I am a single unmarried boy. I have 2 conditions. 1st I feel very lonely and 2nd in which i get affected a lot by the tiniest things said by girls whom i like or want. Even if those were not intended as insult or anything negative but I want them to be mindful of their each and every word just like I am. Basically I am super sensitive.
I only feel comfortable to share my emotions with girls of age similar or younger to me. Whether they are my crushes or friends or cousins. Not with boys.
Now I have 2 major problems
1) Right now i do have those girls whom i can talk to but eventually they will get in relationships/hookups/marriages and then wont be as close to me as they are now. So i am scared how will i handle myself alone in future.

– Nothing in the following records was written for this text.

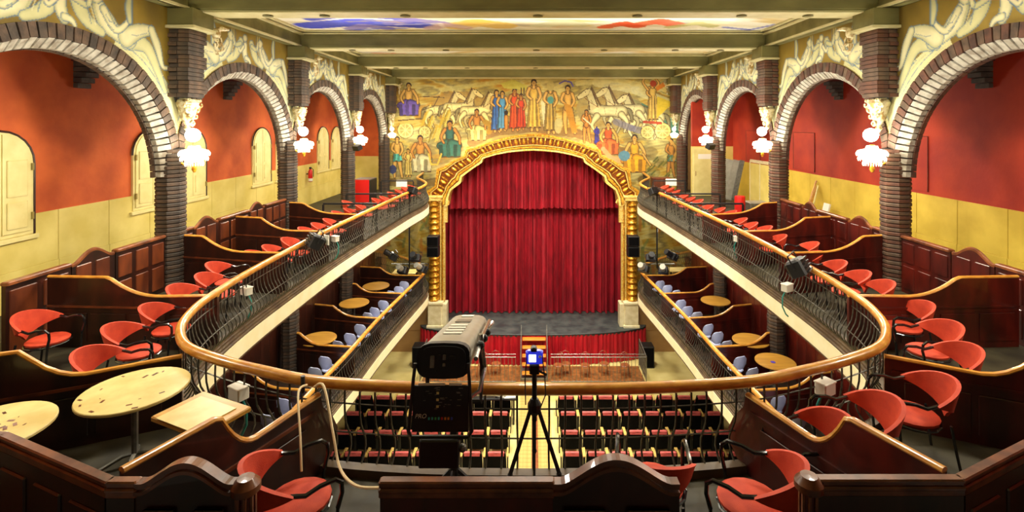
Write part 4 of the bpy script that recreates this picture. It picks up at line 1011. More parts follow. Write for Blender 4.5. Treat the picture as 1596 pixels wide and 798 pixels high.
# ------------------------------------------------------------------ upper armchairs
def tub_kit():
    def shell(o, th):
        def fn(u, v):
            a = (u - .5) * 2.9; k = abs(a) / 1.45
            r = .275 + o + .02 * v; zt = .82 - .15 * k ** 2; zb = .43 + .225 * k ** .62
            z = zb + (zt - zb) * v; lean = .05 * v * math.cos(a)
            return (r * math.sin(a), -r * math.cos(a) - lean + .02, z)
        return fn
    mb = MB(); nu, nv = 18, 4
    mb.grid(shell(0, 0), nu, nv); f2 = shell(.035, 0); base = len(mb.v)
    mb.grid(lambda u, v: f2(u, v), nu, nv)
    top = nv * (nu + 1)
    for i in range(nu):
        mb.f.append((top + i, top + i + 1, base + top + i + 1, base + top + i)); mb.f.append((i, base + i, base + i + 1, i + 1))
    k = [('backrest', mb.mesh('backrest', M['redchair'], True))]
    k.append(('seat', MB().lathe([(.001, .40), (.2, .40), (.235, .415), (.24, .44), (.21, .462), (.001, .468)], (0, .05, 0), 18, 1, 1.02).mesh('seat', M['redchair'], True)))
    arm = MB()
    for s in (-1, 1): arm.tube([(s * .285, -.02, .66), (s * .29, .06, .64), (s * .285, .14, .66), (s * .28, .26, .67), (s * .275, .31, .62), (s * .27, .32, .52), (s * .265, .28, .44)], .014, 7)
    k.append(('armrest', MB().tube([(.285, -.04, .665), (.29, .06, .635), (.285, .16, .665), (.28, .27, .67), (.275, .315, .63), (.27, .32, .55), (.265, .29, .44)], .017, 7).mesh('armrest', M['chairblack'], True)))
    k.append(('armrest', MB().tube([(-.285, -.04, .665), (-.29, .06, .635), (-.285, .16, .665), (-.28, .27, .67), (-.275, .315, .63), (-.27, .32, .55), (-.265, .29, .44)], .017, 7).mesh('armrest', M['chairblack'], True)))
    for a, b, c, d in ((.265, .29, .27, .25), (-.265, .29, -.27, .25), (.2, -.2, .23, -.27), (-.2, -.2, -.23, -.27)):
        k.append(('leg', MB().tube([(a, b, .44), ((a + c) / 2, (b + d) / 2, .2), (c, d, 0)], .014, 6).mesh('leg', M['chairblack'], True)))
    k.append(('seat_frame', MB().tube([(.24 * math.cos(t) * 1.08, .05 + .24 * math.sin(t), .395) for t in [2 * PI * i / 14 for i in range(14)]], .012, 5, True).mesh('seat_frame', M['chairblack'])))
    return k
tk = tub_kit()
def chair_at(px, py, s, face, label, sc_=1.0):
    """px,py: middle of the backrest (0.66 m up)"""
    x, y, z = G(px, py, .66)
    dx, dy = math.sin(face), math.cos(face)
    rz = -face
    spawn(tk, 'tub_armchair', label, 'chair', (x + dx * .2, y + dy * .2, 0), rz, 'orange-red tub armchairs of the upper tier', sc_)
boxn = ['box inside the handrail bend', 'box before the first brick column', 'box past the first brick column', 'box before the second brick column', 'box past the second brick column', 'far box between guard rails', 'last box by the stage']
def names(n): return {2: ['nearer', 'farther'], 3: ['nearest', 'middle', 'farthest'], 4: ['nearest', 'second-nearest', 'third-nearest', 'farthest'], 5: ['nearest', 'second-nearest', 'middle', 'fourth', 'farthest'], 6: ['nearest', 'second-nearest', 'third-nearest', 'fourth', 'fifth', 'farthest']}[n]
LB = [[(140, 562), (182, 522), (46, 502), (237, 489)], [(278, 457), (320, 438), (335, 420)], [(392, 398), (419, 389), (448, 377)], [(473, 360), (493, 353), (511, 346)], [(524, 334), (542, 329), (560, 323), (539, 317)], [(585, 313), (597, 310), (609, 303)], [(620, 299), (630, 295), (640, 292)]]
RB = [[(1504, 556), (1476, 518), (1436, 485)], [(1378, 450), (1342, 434), (1306, 417)], [(1272, 399), (1266, 384), (1217, 372)], [(1195, 358), (1173, 352), (1157, 345)], [(1141, 333), (1124, 328), (1106, 323)], [(1090, 315), (1078, 311), (1068, 306)], [(1055, 300), (1046, 296), (1038, 292)]]
# second chairs at the rail, glimpsed through the bars
for s, BX in ((-1, LB), (1, RB)):
    for bi, lst in enumerate(BX):
        nm_ = names(len(lst))
        for i, (px, py) in enumerate(lst):
            face = (PI / 2 - .12 + random.uniform(-.12, .12)) * (-s)
            chair_at(px, py, s, face, 'red tub armchair, %s in %s, %s wall side' % (nm_[i], boxn[bi], 'orange' if s < 0 else 'crimson'), .97 if bi < 2 else .93)
chair_at(1462, 612, 1, -PI / 2 + .15, 'orange-red tub armchair nearest the back wall in the box right of the curved honey-topped partition')
chair_at(1375, 646, 1, -PI / 2 + .05, 'large orange-red tub armchair seen from behind, above the dipping partition on the crimson side')
chair_at(1300, 668, 1, -PI / 2 - .1, 'orange-red tub armchair half hidden behind the dipping partition rail near the grey junction box', .95)
chair_at(1225, 752, 1, -PI / 2 + .55, 'orange-red tub armchair facing the rail in the front box by the mahogany partition, crimson side')
chair_at(1022, 742, 1, .15, 'orange-red tub armchair seen from behind over the arched gate of the middle parapet')
chair_at(408, 752, 1, 1.0, 'orange-red tub armchair in the front box beside the hanging cream cable')

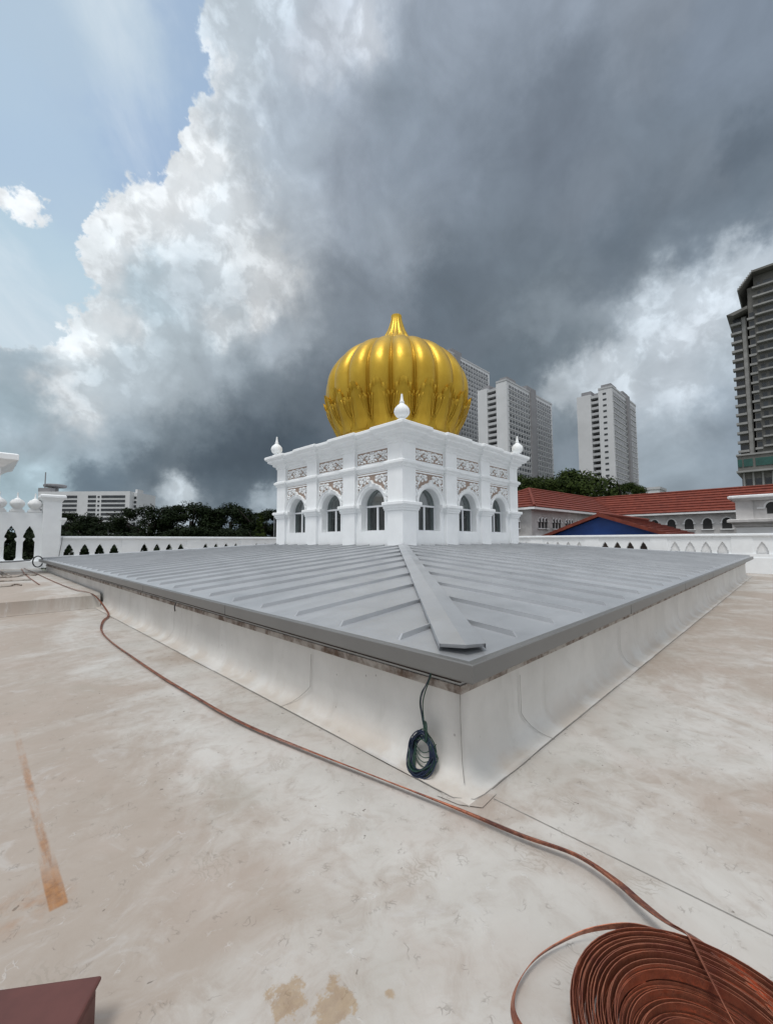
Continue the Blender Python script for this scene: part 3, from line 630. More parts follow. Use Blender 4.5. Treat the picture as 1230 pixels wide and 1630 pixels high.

2) Even now when something happens which indicates that they don't like me as much as i like them or that they dont take as much efforts for me as i take for them, I get very anxious and depressed because of those very people who are close to me at the moment. Looks like no matter how much i do for them, it doesnt matter at all. Nobody never loves me in any way. Whether they are my romantic interests or just friends or cousins, I get no form of love whatsoever. They all do talk to me in a decent manner usually but never in an enthusiastic manner.
Because of all this axiety and depression sometimes I miss important work or classes. Only possible solutions are (A) either some girl who is kind and gentle and loving to me. But that doesnt seem possible here. So the next best thing is (B) I want to know how to remove this mental dependency on others, how to be emotionally stable.